Chimpanzees make just as much noise as the mandrills and are even harder to spot as they move briskly through the forest in a constant search for food. On the other hand, visitors invariably see putty-nosed monkeys that sometimes bound along in the savanna bordering the forest. Perhaps the most reclusive resident of Lopé is the sun-tailed monkey, an endemic species that was only discovered about 20 years ago.
The large, colorful birds of the forest—such as turacos and hornbills—advertise their presence with raucous calls. Some 400 species of birds have been recorded within the park, making it a mecca for birdwatchers.
A Haven of Biodiversity
Loango and Lopé are only two of Gabon’s 13 national parks. Other parks preserve mangrove forests, protect unique flora, and safeguard areas for migratory birds. “Gabon has set aside the best ecosystems found in the entire country,” explains Lee White of the Wildlife Conservation Society. “It is not just the size but the quality of the areas conserved that matters.

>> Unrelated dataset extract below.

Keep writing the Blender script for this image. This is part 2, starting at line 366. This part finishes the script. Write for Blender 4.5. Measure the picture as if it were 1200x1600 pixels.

In 2002, they created overnight an optimum national park system, one that captures all the biodiversity of the country.”
Of course, many challenges remain, as President Bongo Ondimba freely admits. “We are talking about a world-wide operation,” he says, “that will doubtless involve both long and short term sacrifices, to enable us to achieve our ambition of leaving these wonders of nature to future generations.”